試合が動いたのは、四死球とエラーでした。5回裏、社は先頭バッターの2番・柳田が死球。続く3番・下村は、ホームベース前に送りバント。このバント処理を焦ったキャッチャーが1塁に悪送球。さらに4番・有本が四球を選んで、1アウト満塁。ここで1回に、先制タイムリーを打っている5番・高橋が、2本目のタイムリーをセンター前に放ち、2対0と追加点をあげます。
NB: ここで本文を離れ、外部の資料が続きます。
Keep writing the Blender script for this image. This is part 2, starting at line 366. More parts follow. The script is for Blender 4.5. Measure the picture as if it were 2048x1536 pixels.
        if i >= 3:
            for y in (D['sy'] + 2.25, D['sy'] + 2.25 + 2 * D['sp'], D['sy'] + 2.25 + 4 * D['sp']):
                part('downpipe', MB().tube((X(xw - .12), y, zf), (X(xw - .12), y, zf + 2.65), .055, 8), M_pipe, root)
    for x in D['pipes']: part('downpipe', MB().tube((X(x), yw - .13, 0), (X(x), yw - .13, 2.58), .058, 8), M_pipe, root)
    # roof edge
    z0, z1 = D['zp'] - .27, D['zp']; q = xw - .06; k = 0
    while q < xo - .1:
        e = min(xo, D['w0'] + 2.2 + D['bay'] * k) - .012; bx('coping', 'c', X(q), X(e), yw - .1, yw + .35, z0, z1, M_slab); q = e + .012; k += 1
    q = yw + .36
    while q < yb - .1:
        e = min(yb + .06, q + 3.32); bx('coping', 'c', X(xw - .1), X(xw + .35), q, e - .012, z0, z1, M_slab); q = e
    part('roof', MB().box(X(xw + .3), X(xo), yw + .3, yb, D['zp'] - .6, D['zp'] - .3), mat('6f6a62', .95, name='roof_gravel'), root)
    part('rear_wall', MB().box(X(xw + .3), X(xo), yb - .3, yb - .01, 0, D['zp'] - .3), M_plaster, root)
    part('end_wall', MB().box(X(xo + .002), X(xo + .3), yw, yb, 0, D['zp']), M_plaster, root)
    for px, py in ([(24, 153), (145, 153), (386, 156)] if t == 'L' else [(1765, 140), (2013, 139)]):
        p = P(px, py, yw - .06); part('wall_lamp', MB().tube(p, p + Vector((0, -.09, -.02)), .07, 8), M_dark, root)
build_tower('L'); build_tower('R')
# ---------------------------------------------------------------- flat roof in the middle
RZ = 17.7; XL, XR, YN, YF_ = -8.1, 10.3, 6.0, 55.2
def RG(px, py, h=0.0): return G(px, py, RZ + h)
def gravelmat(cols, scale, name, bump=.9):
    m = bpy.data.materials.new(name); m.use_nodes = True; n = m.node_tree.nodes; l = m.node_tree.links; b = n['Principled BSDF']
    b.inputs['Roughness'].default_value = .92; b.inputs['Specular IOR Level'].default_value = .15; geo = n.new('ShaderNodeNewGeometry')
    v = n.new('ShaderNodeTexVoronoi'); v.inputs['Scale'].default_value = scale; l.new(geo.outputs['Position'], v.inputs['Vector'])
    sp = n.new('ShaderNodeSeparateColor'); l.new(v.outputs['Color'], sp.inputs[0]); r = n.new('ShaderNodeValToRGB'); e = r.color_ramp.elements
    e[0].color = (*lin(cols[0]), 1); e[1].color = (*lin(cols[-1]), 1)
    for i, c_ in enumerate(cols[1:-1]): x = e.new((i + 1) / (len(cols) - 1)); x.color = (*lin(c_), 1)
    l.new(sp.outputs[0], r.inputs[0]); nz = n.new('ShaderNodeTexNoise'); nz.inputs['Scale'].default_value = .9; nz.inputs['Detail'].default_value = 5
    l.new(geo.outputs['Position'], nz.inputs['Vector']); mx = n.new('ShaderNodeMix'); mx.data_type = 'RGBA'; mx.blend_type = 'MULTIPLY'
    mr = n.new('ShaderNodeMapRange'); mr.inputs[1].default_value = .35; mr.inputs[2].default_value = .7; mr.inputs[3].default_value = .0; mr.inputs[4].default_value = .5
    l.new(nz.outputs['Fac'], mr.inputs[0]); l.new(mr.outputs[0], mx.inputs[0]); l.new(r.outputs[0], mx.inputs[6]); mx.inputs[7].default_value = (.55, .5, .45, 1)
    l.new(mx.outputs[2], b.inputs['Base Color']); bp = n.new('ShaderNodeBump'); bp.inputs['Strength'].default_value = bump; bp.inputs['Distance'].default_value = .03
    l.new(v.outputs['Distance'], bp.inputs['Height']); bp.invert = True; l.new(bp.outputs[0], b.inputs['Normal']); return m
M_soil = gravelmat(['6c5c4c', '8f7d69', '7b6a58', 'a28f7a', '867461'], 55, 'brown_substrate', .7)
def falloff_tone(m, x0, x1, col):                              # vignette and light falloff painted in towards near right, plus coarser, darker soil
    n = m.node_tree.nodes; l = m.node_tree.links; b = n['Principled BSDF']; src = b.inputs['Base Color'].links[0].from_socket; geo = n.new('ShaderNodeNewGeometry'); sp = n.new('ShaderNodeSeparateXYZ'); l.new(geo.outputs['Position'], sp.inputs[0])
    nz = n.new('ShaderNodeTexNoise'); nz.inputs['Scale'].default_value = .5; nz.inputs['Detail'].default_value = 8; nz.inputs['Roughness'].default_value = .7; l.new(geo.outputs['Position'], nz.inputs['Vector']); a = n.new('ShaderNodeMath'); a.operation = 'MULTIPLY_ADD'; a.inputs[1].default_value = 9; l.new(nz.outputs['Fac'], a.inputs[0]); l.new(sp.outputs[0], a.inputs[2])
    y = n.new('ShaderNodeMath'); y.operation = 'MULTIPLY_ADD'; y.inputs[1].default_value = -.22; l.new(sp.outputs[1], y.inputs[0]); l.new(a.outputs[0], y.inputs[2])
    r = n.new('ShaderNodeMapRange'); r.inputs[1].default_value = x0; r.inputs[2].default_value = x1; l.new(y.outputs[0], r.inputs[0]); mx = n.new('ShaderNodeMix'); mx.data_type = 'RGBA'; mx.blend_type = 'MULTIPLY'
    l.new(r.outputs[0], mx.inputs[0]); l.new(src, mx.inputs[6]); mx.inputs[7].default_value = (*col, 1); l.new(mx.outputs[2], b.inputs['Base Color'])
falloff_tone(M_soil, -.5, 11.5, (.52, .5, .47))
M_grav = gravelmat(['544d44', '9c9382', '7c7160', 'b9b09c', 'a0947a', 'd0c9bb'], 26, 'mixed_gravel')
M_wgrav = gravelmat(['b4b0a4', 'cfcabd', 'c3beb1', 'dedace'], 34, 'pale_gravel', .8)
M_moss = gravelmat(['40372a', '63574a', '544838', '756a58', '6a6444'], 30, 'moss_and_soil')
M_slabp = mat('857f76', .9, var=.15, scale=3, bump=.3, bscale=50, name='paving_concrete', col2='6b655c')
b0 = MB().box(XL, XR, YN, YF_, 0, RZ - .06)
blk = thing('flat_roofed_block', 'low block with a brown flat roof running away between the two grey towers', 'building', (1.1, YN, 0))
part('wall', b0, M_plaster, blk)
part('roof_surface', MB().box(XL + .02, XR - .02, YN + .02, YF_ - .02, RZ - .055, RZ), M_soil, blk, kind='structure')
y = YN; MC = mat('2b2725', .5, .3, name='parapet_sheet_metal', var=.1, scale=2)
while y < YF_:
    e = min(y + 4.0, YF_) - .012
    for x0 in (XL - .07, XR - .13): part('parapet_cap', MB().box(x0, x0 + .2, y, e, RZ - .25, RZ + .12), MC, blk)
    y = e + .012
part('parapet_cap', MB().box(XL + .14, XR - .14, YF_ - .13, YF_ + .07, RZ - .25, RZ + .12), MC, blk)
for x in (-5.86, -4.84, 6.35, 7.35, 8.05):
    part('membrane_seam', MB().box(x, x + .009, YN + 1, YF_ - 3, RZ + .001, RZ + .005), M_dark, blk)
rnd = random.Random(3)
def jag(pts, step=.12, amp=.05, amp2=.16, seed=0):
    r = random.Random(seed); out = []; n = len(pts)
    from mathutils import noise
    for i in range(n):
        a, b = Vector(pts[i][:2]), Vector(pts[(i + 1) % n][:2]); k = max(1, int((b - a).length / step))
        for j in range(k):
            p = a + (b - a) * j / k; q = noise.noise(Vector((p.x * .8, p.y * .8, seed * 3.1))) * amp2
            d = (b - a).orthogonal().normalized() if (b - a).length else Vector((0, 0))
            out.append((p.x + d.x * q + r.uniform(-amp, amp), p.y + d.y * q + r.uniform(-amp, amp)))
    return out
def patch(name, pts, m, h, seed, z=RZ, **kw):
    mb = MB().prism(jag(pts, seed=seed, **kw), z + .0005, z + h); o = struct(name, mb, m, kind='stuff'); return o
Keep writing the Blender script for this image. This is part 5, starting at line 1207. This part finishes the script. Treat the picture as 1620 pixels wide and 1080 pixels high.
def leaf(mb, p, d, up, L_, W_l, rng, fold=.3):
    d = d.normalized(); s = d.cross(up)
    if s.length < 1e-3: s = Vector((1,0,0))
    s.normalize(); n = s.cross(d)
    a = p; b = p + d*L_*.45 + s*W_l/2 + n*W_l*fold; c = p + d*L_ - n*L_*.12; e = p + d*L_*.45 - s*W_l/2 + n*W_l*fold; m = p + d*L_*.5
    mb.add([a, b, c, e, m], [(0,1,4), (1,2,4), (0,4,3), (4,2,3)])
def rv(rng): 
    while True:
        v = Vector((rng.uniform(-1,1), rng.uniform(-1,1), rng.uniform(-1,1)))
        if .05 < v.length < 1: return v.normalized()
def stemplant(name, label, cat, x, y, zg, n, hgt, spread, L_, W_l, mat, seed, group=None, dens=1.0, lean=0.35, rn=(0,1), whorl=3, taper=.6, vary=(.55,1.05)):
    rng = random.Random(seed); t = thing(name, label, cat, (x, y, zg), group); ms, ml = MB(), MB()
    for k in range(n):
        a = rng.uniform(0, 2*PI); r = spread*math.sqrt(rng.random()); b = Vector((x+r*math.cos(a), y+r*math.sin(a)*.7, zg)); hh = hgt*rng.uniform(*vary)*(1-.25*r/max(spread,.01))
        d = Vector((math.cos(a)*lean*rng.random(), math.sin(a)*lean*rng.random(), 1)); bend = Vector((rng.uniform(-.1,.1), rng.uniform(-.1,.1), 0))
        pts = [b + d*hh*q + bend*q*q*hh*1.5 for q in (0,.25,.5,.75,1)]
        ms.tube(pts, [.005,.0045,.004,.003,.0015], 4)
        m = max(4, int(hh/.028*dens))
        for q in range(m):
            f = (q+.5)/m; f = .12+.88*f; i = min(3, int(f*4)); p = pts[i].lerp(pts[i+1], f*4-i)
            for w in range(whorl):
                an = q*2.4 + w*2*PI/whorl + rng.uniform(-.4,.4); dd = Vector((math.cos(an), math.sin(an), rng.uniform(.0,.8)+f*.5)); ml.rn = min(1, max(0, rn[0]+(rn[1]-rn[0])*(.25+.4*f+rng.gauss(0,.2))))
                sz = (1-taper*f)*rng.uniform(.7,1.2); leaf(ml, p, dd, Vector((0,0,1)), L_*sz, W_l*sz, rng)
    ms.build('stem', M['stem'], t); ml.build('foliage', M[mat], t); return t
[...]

このあと洲本は、サイドスローの3年生エース①福谷 一馬にリリーフを任せますが、左バッターでないと福谷のキレのあるスライダーを打ち返せないと考えていた社の森脇監督は、バッティンクグセンスも良い、左バッターのエース井上をピンチヒッターに起用します。井上は、これに答えてライトへ犠牲フライ。3点目の追加点が入ります。
社は、6回にも2アウトから2番・柳田がライトオーバーの3ベース。3番・下村もレフトオーバーのタイムリー2べースと連続長打で4点目を取り、4番・有本の死球でランナー1・2塁。ここでバッターは、またしても5番・高橋。このチャンスに高橋は、この試合4本目の ヒットをライト前に弾き返し、社が5対0と着実にリードを広げます。
一方、 洲本 は7回に2番キャプテン・相田がレフトオーバーの2ベースで出塁し、4番・宝谷がレフト前にタイムリー。1点を返しますが、ヒットを打たれても落ち着いてねばりのピッチングを続ける前川の前に、追加点をあげられません。結局、社の先発・前川は、9安打を打たれながら、12安打を放った打線とノーエラーのバックに支えられ完投。5対1で洲本を破り、5年ぶりにベスト4へ進出した社が、春の兵庫大会と同じく準決勝で、春夏連覇をめざす育英と対戦することになりました。
洲本 のエース・福谷 一馬は、昨夏の西兵庫大会決勝でも登板し、今年は 洲本 のエースとして期待されましたが、昨秋に手術した右ひじは、万全な状態ではなく、投球回数制限のある中での登板でした。チームメイトの支えがあって、夏の大会に間に合い、リリーフ登板できたことは、大きな財産です。今大会屈指のサイドスローピッチャー・福谷 一馬の夢を社のサウスポーエース・井上 慎也に引き継いでもらいたいと思います。コントロールに不安があることから、森脇監督が 洲本 戦に登板させず調整し、レフトで途中出場したエース・井上。春の県大会・準決勝2対8で敗れた育英との準決勝では、エースの意地とプライドをかけて、マウンドに上がります。
【社・森脇 忠之監督】
先発の金田君から得点しないと、リリーフするエース・福谷君から得点するのは難しいしと考えていました。洲本のエース・福谷君のスライダーは、右バッターには打てない。左バッターなら、あてることができるので、左バッターが頑張って先制点をあげたことが、試合の流れを引き寄せました。
サウスポーエースの井上は、制球に不安があるので、コントロールの良い前川を先発させました。前川がランナーを出しても、落ち着いて要所をしめるピッチングで、完投してくれて良かった。
今年のチームは、派手さはありませんが、みんな真面目で、黙々と一生懸命プレーする選手が多いので、3年生たちと長く試合をやりたいです。準決勝の育英戦は、ピッチャーを中心に守って、チャンスを活かして打っていきたい。初の決勝進出に向けて頑張ります。